TASK BRIEF: Return the whole listing, keeping every character the same.

RECORDS SHOWN:
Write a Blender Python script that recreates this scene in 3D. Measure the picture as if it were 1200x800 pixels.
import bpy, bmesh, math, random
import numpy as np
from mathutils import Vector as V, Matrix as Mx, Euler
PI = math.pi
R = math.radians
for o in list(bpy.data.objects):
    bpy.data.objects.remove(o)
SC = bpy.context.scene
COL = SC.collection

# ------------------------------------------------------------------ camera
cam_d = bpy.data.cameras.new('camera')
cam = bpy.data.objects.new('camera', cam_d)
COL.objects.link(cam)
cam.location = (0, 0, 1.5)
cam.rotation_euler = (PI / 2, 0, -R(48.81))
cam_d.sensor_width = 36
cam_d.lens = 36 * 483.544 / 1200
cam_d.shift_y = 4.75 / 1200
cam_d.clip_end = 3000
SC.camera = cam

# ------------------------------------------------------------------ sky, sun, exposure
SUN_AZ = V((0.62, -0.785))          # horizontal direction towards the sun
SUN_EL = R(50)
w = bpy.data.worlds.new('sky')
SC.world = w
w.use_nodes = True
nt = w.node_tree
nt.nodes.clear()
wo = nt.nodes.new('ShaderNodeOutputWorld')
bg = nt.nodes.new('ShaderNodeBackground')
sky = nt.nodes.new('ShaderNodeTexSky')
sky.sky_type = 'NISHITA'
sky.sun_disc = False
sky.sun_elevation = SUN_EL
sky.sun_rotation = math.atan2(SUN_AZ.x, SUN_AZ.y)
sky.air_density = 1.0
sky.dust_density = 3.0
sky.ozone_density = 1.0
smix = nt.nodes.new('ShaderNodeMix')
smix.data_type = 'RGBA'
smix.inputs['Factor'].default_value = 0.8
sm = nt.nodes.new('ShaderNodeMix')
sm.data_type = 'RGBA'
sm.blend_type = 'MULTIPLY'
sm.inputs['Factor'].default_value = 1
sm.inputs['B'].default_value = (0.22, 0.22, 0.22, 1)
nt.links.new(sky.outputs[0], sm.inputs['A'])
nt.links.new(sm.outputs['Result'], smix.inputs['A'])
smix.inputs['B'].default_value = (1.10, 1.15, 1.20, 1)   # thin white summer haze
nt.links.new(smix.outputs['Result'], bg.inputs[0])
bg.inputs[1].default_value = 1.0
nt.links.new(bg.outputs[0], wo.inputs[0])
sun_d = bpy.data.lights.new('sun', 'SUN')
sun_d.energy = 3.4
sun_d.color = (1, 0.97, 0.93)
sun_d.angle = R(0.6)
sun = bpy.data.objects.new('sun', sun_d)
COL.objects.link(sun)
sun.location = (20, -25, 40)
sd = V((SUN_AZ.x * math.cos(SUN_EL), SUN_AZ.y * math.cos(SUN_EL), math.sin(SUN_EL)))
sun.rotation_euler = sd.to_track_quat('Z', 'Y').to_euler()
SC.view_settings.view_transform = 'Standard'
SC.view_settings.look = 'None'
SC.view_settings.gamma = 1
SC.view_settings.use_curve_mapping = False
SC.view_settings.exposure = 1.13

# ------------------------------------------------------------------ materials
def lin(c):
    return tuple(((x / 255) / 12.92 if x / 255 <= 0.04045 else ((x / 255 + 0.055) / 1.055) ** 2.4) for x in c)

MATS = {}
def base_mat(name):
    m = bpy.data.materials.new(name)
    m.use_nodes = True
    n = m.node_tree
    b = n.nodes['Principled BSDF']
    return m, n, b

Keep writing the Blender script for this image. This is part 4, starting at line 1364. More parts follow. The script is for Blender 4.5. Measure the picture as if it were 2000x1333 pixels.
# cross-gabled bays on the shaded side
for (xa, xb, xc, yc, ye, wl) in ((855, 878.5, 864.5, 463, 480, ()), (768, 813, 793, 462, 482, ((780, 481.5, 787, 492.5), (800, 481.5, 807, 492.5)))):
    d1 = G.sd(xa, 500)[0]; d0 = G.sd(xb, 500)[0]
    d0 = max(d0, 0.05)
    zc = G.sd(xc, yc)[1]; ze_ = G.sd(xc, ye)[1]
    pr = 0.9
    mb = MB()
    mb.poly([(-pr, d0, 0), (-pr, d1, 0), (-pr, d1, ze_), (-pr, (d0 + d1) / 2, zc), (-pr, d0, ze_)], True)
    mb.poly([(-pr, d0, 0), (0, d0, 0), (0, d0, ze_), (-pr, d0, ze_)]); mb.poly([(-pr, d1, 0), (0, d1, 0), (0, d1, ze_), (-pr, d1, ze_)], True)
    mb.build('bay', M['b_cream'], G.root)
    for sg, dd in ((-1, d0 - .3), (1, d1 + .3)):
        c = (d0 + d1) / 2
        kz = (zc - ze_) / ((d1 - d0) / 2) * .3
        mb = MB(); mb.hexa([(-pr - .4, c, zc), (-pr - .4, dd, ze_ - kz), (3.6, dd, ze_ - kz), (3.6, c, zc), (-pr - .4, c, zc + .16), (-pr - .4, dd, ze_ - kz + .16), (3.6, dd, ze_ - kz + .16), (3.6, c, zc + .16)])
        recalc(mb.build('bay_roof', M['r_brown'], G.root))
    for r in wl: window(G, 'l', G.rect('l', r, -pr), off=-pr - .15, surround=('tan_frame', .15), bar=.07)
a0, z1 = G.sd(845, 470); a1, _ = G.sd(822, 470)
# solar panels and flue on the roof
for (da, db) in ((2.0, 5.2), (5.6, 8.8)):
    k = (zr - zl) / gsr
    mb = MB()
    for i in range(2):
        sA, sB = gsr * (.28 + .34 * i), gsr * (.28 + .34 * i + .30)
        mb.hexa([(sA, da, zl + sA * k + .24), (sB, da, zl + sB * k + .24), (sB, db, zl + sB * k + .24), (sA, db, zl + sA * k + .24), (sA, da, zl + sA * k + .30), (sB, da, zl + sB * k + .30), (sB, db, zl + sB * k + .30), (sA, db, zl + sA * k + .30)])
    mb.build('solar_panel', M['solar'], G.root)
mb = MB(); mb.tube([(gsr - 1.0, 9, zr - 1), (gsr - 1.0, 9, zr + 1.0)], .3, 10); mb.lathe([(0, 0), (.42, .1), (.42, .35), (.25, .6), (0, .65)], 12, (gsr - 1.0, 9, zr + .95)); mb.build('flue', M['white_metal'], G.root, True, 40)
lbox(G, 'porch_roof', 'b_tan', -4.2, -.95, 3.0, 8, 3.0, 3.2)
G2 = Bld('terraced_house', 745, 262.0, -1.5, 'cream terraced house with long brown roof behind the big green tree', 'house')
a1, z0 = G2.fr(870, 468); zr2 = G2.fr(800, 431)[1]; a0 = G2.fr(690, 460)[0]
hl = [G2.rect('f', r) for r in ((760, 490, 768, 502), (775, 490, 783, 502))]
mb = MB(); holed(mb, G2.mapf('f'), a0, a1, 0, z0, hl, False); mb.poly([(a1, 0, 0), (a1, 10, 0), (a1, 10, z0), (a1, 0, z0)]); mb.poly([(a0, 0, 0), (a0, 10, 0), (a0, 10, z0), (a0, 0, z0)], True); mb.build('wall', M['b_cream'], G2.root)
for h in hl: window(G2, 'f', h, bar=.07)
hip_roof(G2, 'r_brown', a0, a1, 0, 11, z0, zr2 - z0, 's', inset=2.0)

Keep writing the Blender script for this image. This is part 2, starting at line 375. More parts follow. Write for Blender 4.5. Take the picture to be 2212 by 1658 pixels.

TASK RESULT:
Write a Blender Python script that recreates this scene in 3D. Measure the picture as if it were 1200x800 pixels.
import bpy, bmesh, math, random
import numpy as np
from mathutils import Vector as V, Matrix as Mx, Euler
PI = math.pi
R = math.radians
for o in list(bpy.data.objects):
    bpy.data.objects.remove(o)
SC = bpy.context.scene
COL = SC.collection

# ------------------------------------------------------------------ camera
cam_d = bpy.data.cameras.new('camera')
cam = bpy.data.objects.new('camera', cam_d)
COL.objects.link(cam)
cam.location = (0, 0, 1.5)
cam.rotation_euler = (PI / 2, 0, -R(48.81))
cam_d.sensor_width = 36
cam_d.lens = 36 * 483.544 / 1200
cam_d.shift_y = 4.75 / 1200
cam_d.clip_end = 3000
SC.camera = cam

# ------------------------------------------------------------------ sky, sun, exposure
SUN_AZ = V((0.62, -0.785))          # horizontal direction towards the sun
SUN_EL = R(50)
w = bpy.data.worlds.new('sky')
SC.world = w
w.use_nodes = True
nt = w.node_tree
nt.nodes.clear()
wo = nt.nodes.new('ShaderNodeOutputWorld')
bg = nt.nodes.new('ShaderNodeBackground')
sky = nt.nodes.new('ShaderNodeTexSky')
sky.sky_type = 'NISHITA'
sky.sun_disc = False
sky.sun_elevation = SUN_EL
sky.sun_rotation = math.atan2(SUN_AZ.x, SUN_AZ.y)
sky.air_density = 1.0
sky.dust_density = 3.0
sky.ozone_density = 1.0
smix = nt.nodes.new('ShaderNodeMix')
smix.data_type = 'RGBA'
smix.inputs['Factor'].default_value = 0.8
sm = nt.nodes.new('ShaderNodeMix')
sm.data_type = 'RGBA'
sm.blend_type = 'MULTIPLY'
sm.inputs['Factor'].default_value = 1
sm.inputs['B'].default_value = (0.22, 0.22, 0.22, 1)
nt.links.new(sky.outputs[0], sm.inputs['A'])
nt.links.new(sm.outputs['Result'], smix.inputs['A'])
smix.inputs['B'].default_value = (1.10, 1.15, 1.20, 1)   # thin white summer haze
nt.links.new(smix.outputs['Result'], bg.inputs[0])
bg.inputs[1].default_value = 1.0
nt.links.new(bg.outputs[0], wo.inputs[0])
sun_d = bpy.data.lights.new('sun', 'SUN')
sun_d.energy = 3.4
sun_d.color = (1, 0.97, 0.93)
sun_d.angle = R(0.6)
sun = bpy.data.objects.new('sun', sun_d)
COL.objects.link(sun)
sun.location = (20, -25, 40)
sd = V((SUN_AZ.x * math.cos(SUN_EL), SUN_AZ.y * math.cos(SUN_EL), math.sin(SUN_EL)))
sun.rotation_euler = sd.to_track_quat('Z', 'Y').to_euler()
SC.view_settings.view_transform = 'Standard'
SC.view_settings.look = 'None'
SC.view_settings.gamma = 1
SC.view_settings.use_curve_mapping = False
SC.view_settings.exposure = 1.13

# ------------------------------------------------------------------ materials
def lin(c):
    return tuple(((x / 255) / 12.92 if x / 255 <= 0.04045 else ((x / 255 + 0.055) / 1.055) ** 2.4) for x in c)

MATS = {}
def base_mat(name):
    m = bpy.data.materials.new(name)
    m.use_nodes = True
    n = m.node_tree
    b = n.nodes['Principled BSDF']
    return m, n, b

Keep writing the Blender script for this image. This is part 4, starting at line 1364. More parts follow. The script is for Blender 4.5. Measure the picture as if it were 2000x1333 pixels.
# cross-gabled bays on the shaded side
for (xa, xb, xc, yc, ye, wl) in ((855, 878.5, 864.5, 463, 480, ()), (768, 813, 793, 462, 482, ((780, 481.5, 787, 492.5), (800, 481.5, 807, 492.5)))):
    d1 = G.sd(xa, 500)[0]; d0 = G.sd(xb, 500)[0]
    d0 = max(d0, 0.05)
    zc = G.sd(xc, yc)[1]; ze_ = G.sd(xc, ye)[1]
    pr = 0.9
    mb = MB()
    mb.poly([(-pr, d0, 0), (-pr, d1, 0), (-pr, d1, ze_), (-pr, (d0 + d1) / 2, zc), (-pr, d0, ze_)], True)
    mb.poly([(-pr, d0, 0), (0, d0, 0), (0, d0, ze_), (-pr, d0, ze_)]); mb.poly([(-pr, d1, 0), (0, d1, 0), (0, d1, ze_), (-pr, d1, ze_)], True)
    mb.build('bay', M['b_cream'], G.root)
    for sg, dd in ((-1, d0 - .3), (1, d1 + .3)):
        c = (d0 + d1) / 2
        kz = (zc - ze_) / ((d1 - d0) / 2) * .3
        mb = MB(); mb.hexa([(-pr - .4, c, zc), (-pr - .4, dd, ze_ - kz), (3.6, dd, ze_ - kz), (3.6, c, zc), (-pr - .4, c, zc + .16), (-pr - .4, dd, ze_ - kz + .16), (3.6, dd, ze_ - kz + .16), (3.6, c, zc + .16)])
        recalc(mb.build('bay_roof', M['r_brown'], G.root))
    for r in wl: window(G, 'l', G.rect('l', r, -pr), off=-pr - .15, surround=('tan_frame', .15), bar=.07)
a0, z1 = G.sd(845, 470); a1, _ = G.sd(822, 470)
# solar panels and flue on the roof
for (da, db) in ((2.0, 5.2), (5.6, 8.8)):
    k = (zr - zl) / gsr
    mb = MB()
    for i in range(2):
        sA, sB = gsr * (.28 + .34 * i), gsr * (.28 + .34 * i + .30)
        mb.hexa([(sA, da, zl + sA * k + .24), (sB, da, zl + sB * k + .24), (sB, db, zl + sB * k + .24), (sA, db, zl + sA * k + .24), (sA, da, zl + sA * k + .30), (sB, da, zl + sB * k + .30), (sB, db, zl + sB * k + .30), (sA, db, zl + sA * k + .30)])
    mb.build('solar_panel', M['solar'], G.root)
mb = MB(); mb.tube([(gsr - 1.0, 9, zr - 1), (gsr - 1.0, 9, zr + 1.0)], .3, 10); mb.lathe([(0, 0), (.42, .1), (.42, .35), (.25, .6), (0, .65)], 12, (gsr - 1.0, 9, zr + .95)); mb.build('flue', M['white_metal'], G.root, True, 40)
lbox(G, 'porch_roof', 'b_tan', -4.2, -.95, 3.0, 8, 3.0, 3.2)
G2 = Bld('terraced_house', 745, 262.0, -1.5, 'cream terraced house with long brown roof behind the big green tree', 'house')
a1, z0 = G2.fr(870, 468); zr2 = G2.fr(800, 431)[1]; a0 = G2.fr(690, 460)[0]
hl = [G2.rect('f', r) for r in ((760, 490, 768, 502), (775, 490, 783, 502))]
mb = MB(); holed(mb, G2.mapf('f'), a0, a1, 0, z0, hl, False); mb.poly([(a1, 0, 0), (a1, 10, 0), (a1, 10, z0), (a1, 0, z0)]); mb.poly([(a0, 0, 0), (a0, 10, 0), (a0, 10, z0), (a0, 0, z0)], True); mb.build('wall', M['b_cream'], G2.root)
for h in hl: window(G2, 'f', h, bar=.07)
hip_roof(G2, 'r_brown', a0, a1, 0, 11, z0, zr2 - z0, 's', inset=2.0)

Keep writing the Blender script for this image. This is part 2, starting at line 375. More parts follow. Write for Blender 4.5. Take the picture to be 2212 by 1658 pixels.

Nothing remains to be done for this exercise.